Each line below either holds the string "this" or doesn't. Count those that do and give only the number.
-- Dataset section start --
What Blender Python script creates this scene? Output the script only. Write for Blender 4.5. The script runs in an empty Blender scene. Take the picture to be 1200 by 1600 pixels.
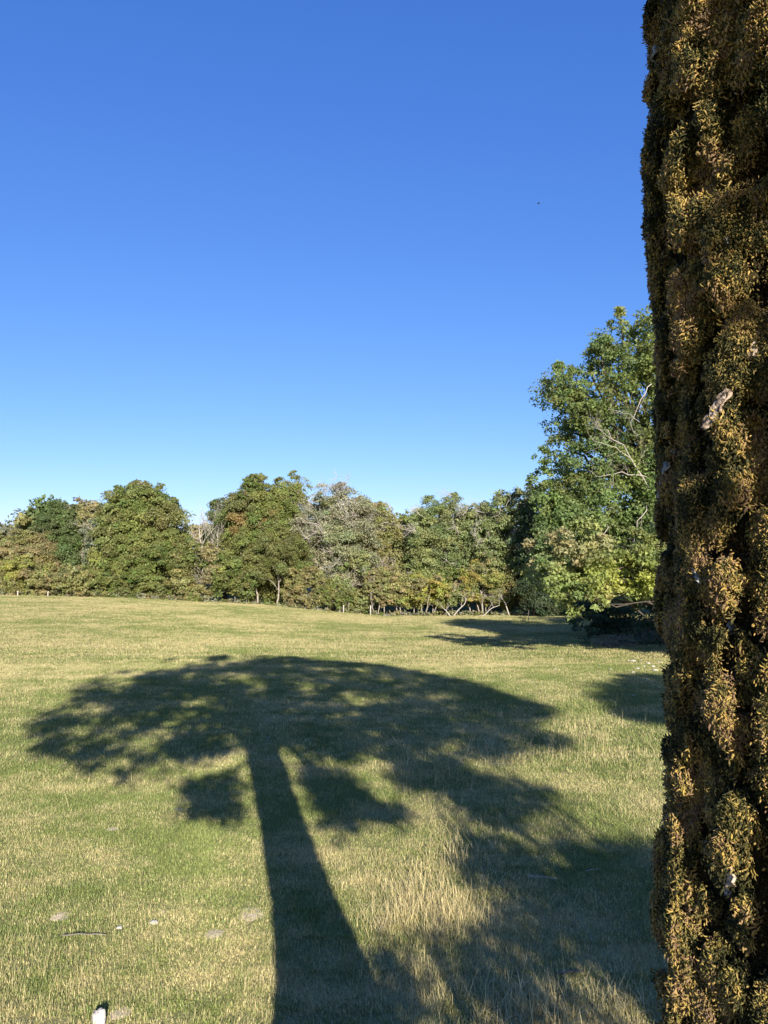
import bpy, math, random
import numpy as np
from mathutils import Vector, Matrix

random.seed(7)
RNG = np.random.default_rng(7)
scene = bpy.context.scene
C = scene.collection
R = math.radians

# ------------------------------------------------------------------ camera, sky, sun, exposure
EYE = 3.7                      # eye height above the pasture (the oak stands on a bank)
FPX = 1190.0                   # focal length in pixels of the 1200 x 1600 frame
PITCH = math.atan(60 / FPX)
cam_data = bpy.data.cameras.new('camera')
cam_data.sensor_fit = 'VERTICAL'
cam_data.sensor_height = 24
cam_data.lens = 24 * FPX / 1600
cam_data.clip_start = 0.05
cam_data.clip_end = 6000
cam = bpy.data.objects.new('camera', cam_data)
cam.location = (0, 0, EYE)
cam.rotation_euler = (R(90) + PITCH, 0, 0)
C.objects.link(cam)
scene.camera = cam

SUN_AZ = 12.85                 # shadows fall this many degrees to the left of straight ahead
SUN_EL = 20.0
S = np.array([math.sin(R(SUN_AZ)) * math.cos(R(SUN_EL)), -math.cos(R(SUN_AZ)) * math.cos(R(SUN_EL)), math.sin(R(SUN_EL))])
world = bpy.data.worlds.new('World')
scene.world = world
world.use_nodes = True
wn = world.node_tree.nodes
wl = world.node_tree.links
wn.clear()
sky = wn.new('ShaderNodeTexSky')
sky.sky_type = 'NISHITA'
sky.sun_disc = False
sky.sun_elevation = R(SUN_EL)
sky.sun_rotation = R(180 - SUN_AZ)
sky.altitude = 0
sky.air_density = 0.6
sky.dust_density = 0.3
sky.ozone_density = 6.0
# a phone camera's rendering of clear blue: one tone curve per channel for the whole sky
sep = wn.new('ShaderNodeSeparateColor')
wl.new(sky.outputs[0], sep.inputs[0])
comb = wn.new('ShaderNodeCombineColor')
for _i, (_g, _k) in enumerate(((1.08, 12.0), (0.81, 7.35), (0.50, 7.1))):
    _a = wn.new('ShaderNodeMath'); _a.operation = 'MULTIPLY'; _a.inputs[1].default_value = 0.1
    _b = wn.new('ShaderNodeMath'); _b.operation = 'POWER'; _b.inputs[1].default_value = _g
    _c = wn.new('ShaderNodeMath'); _c.operation = 'MULTIPLY'; _c.inputs[1].default_value = _k
    wl.new(sep.outputs[_i], _a.inputs[0]); wl.new(_a.outputs[0], _b.inputs[0]); wl.new(_b.outputs[0], _c.inputs[0]); wl.new(_c.outputs[0], comb.inputs[_i])
bg = wn.new('ShaderNodeBackground')
bg.inputs['Strength'].default_value = 0.10
wo = wn.new('ShaderNodeOutputWorld')
wl.new(comb.outputs[0], bg.inputs[0])
wl.new(bg.outputs[0], wo.inputs[0])

sun_data = bpy.data.lights.new('sun', 'SUN')
sun_data.energy = 5.0
sun_data.angle = R(0.53)
sun_data.color = (1.0, 0.91, 0.80)
sun = bpy.data.objects.new('sun', sun_data)
sun.rotation_euler = Vector(S).to_track_quat('Z', 'Y').to_euler()
sun.location = (0, 0, 40)
C.objects.link(sun)

scene.view_settings.view_transform = 'Standard'
scene.view_settings.look = 'None'
scene.view_settings.gamma = 1
scene.view_settings.use_curve_mapping = False
scene.view_settings.exposure = 1.05
scene.cycles.max_bounces = 6
scene.cycles.transparent_max_bounces = 4


# ------------------------------------------------------------------ helpers
def _hash(ix, iy, iz, seed):
    n = (ix * 374761393 + iy * 668265263 + iz * 2147483647 + seed * 1274126177) & 0xFFFFFFFF
    n = ((n ^ (n >> 13)) * 1274126177) & 0xFFFFFFFF
    n = ((n ^ (n >> 16)) * 2246822519) & 0xFFFFFFFF
    n = n ^ (n >> 15)
    return (n & 0xFFFFFF) / float(0xFFFFFF)


def noise(x, y, z=0.0, seed=0):
    """value noise 0..1, vectorised"""
    x, y, z = np.broadcast_arrays(np.asarray(x, float), np.asarray(y, float), np.asarray(z, float))
    ix, iy, iz = np.floor(x).astype(np.int64), np.floor(y).astype(np.int64), np.floor(z).astype(np.int64)
    fx, fy, fz = x - ix, y - iy, z - iz
    fx, fy, fz = [f * f * (3 - 2 * f) for f in (fx, fy, fz)]
    r = 0
    for dx in (0, 1):
        for dy in (0, 1):
            for dz in (0, 1):
                w = (fx if dx else 1 - fx) * (fy if dy else 1 - fy) * (fz if dz else 1 - fz)
                r = r + w * _hash(ix + dx, iy + dy, iz + dz, seed)
    return r


def fbm(x, y, z=0.0, seed=0, octs=4):
    r, a, t = 0, 1.0, 0
    for k in range(octs):
        r = r + a * noise(np.asarray(x) * 2 ** k, np.asarray(y) * 2 ** k, np.asarray(z) * 2 ** k, seed + k * 17)
        t += a
        a *= 0.5
    return r / t


def sstep(a, b, x):
    t = np.clip((np.asarray(x, float) - a) / (b - a), 0, 1)
    return t * t * (3 - 2 * t)


def tag(o, label=None, cat=None, group=None, kind=None):
    if label: o['label'] = label
    if cat: o['category'] = cat
    if group: o['group'] = group
    if kind: o['kind'] = kind
    return o


def empty(name, loc):
    o = bpy.data.objects.new(name, None)
    o.location = loc
    o.empty_display_size = 0.2
    C.objects.link(o)
    return o


def mesh_np(name, v, faces, mat=None, cols=None, smooth=False):
    """v (n,3); faces: (m,k) int array or list of such; cols (n,3) point colours"""
    if not isinstance(faces, (list, tuple)):
        faces = [faces]
    faces = [np.asarray(f, np.int32) for f in faces if len(f)]
    me = bpy.data.meshes.new(name)
    v = np.asarray(v, np.float32)
    me.vertices.add(len(v))
    me.vertices.foreach_set('co', v.ravel())
    loops = np.concatenate([f.ravel() for f in faces])
    sizes = np.concatenate([np.full(len(f), f.shape[1], np.int32) for f in faces])
    starts = np.concatenate([[0], np.cumsum(sizes)[:-1]]).astype(np.int32)
    me.loops.add(len(loops))
    me.loops.foreach_set('vertex_index', loops)
    me.polygons.add(len(sizes))
    me.polygons.foreach_set('loop_start', starts)
    me.update(calc_edges=True)
    if smooth:
        me.polygons.foreach_set('use_smooth', np.ones(len(sizes), bool))
    if cols is not None:
        a = me.color_attributes.new('col', 'FLOAT_COLOR', 'POINT')
        c = np.ones((len(v), 4), np.float32)
        c[:, :3] = cols
        a.data.foreach_set('color', c.ravel())
    if mat:
        me.materials.append(mat)
    return me


def link(name, me, parent=None, loc=None):
    o = bpy.data.objects.new(name, me)
    C.objects.link(o)
    if parent is not None:
        o.parent = parent
    if loc is not None:
        o.location = loc
    return o


class MB:
    """collects tubes and leaf cards into one mesh"""
    def __init__(self):
        self.v, self.q, self.t, self.c, self.n = [], [], [], [], 0

    def add(self, v, q=None, t=None, c=None):
        v = np.asarray(v, float)
        if q is not None and len(q): self.q.append(np.asarray(q) + self.n)
        if t is not None and len(t): self.t.append(np.asarray(t) + self.n)
        self.v.append(v)
        if c is None: c = (1, 1, 1)
        self.c.append(np.broadcast_to(np.asarray(c, float), (len(v), 3)))
        self.n += len(v)

    def tube(self, pts, rad, sides=6, c=None, cap=True):
        pts = np.asarray(pts, float)
        rad = np.broadcast_to(np.asarray(rad, float), (len(pts),))
        tan = np.gradient(pts, axis=0)
        tan /= np.linalg.norm(tan, axis=1)[:, None] + 1e-9
        ref = np.array([0.13, 0.21, 1.0]) if abs(tan[0][2]) < 0.8 else np.array([1.0, 0.13, 0.1])
        a = np.cross(tan, ref)
        a /= np.linalg.norm(a, axis=1)[:, None] + 1e-9
        b = np.cross(tan, a)
        th = np.arange(sides) * 2 * math.pi / sides
        v = pts[:, None, :] + rad[:, None, None] * (np.cos(th)[None, :, None] * a[:, None, :] + np.sin(th)[None, :, None] * b[:, None, :])
        n = len(pts)
        i = np.arange(n - 1)[:, None] * sides
        j = np.arange(sides)[None, :]
        j2 = (j + 1) % sides
        q = np.stack([i + j, i + j2, i + sides + j2, i + sides + j], -1).reshape(-1, 4)
        v = v.reshape(-1, 3)
        t = []
        if cap:
            v = np.vstack([v, pts[-1] + tan[-1] * rad[-1] * 0.5, pts[0]])
            k = (n - 1) * sides
            t = [[k + s, k + (s + 1) % sides, len(v) - 2] for s in range(sides)]
            t += [[(s + 1) % sides, s, len(v) - 1] for s in range(sides)]
        self.add(v, q, t, c)

    def mesh(self, name, mat, smooth=False):
        f = []
        if self.q: f.append(np.concatenate(self.q))
        if self.t: f.append(np.concatenate(self.t))
        return mesh_np(name, np.concatenate(self.v), f, mat, np.concatenate(self.c), smooth)


def leaf_cards(P, N, size, cols, rng, fold=0.25, aspect=1.6):
    """diamond leaves with a fold: P (n,3), N (n,3) preferred normals, size (n,), cols (n,3)"""
    n = len(P)
    N = N / (np.linalg.norm(N, axis=1)[:, None] + 1e-9)
    r = rng.normal(size=(n, 3))
    a = np.cross(N, r)
    a /= np.linalg.norm(a, axis=1)[:, None] + 1e-9
    b = np.cross(N, a)
    s = size[:, None]
    v = np.empty((n, 3, 3))
    k = rng.uniform(-1, 1, (n, 1)) * fold
    v[:, 0] = P + a * s * 0.62
    v[:, 1] = P - a * s * 0.4 + b * s * 0.40 + N * s * k
    v[:, 2] = P - a * s * rng.uniform(0.1, 0.5, (n, 1)) - b * s * 0.40
    q = np.arange(n * 3).reshape(n, 3)
    return v.reshape(-1, 3), q, np.repeat(cols, 3, axis=0)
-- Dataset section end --
_Answer in full_: 2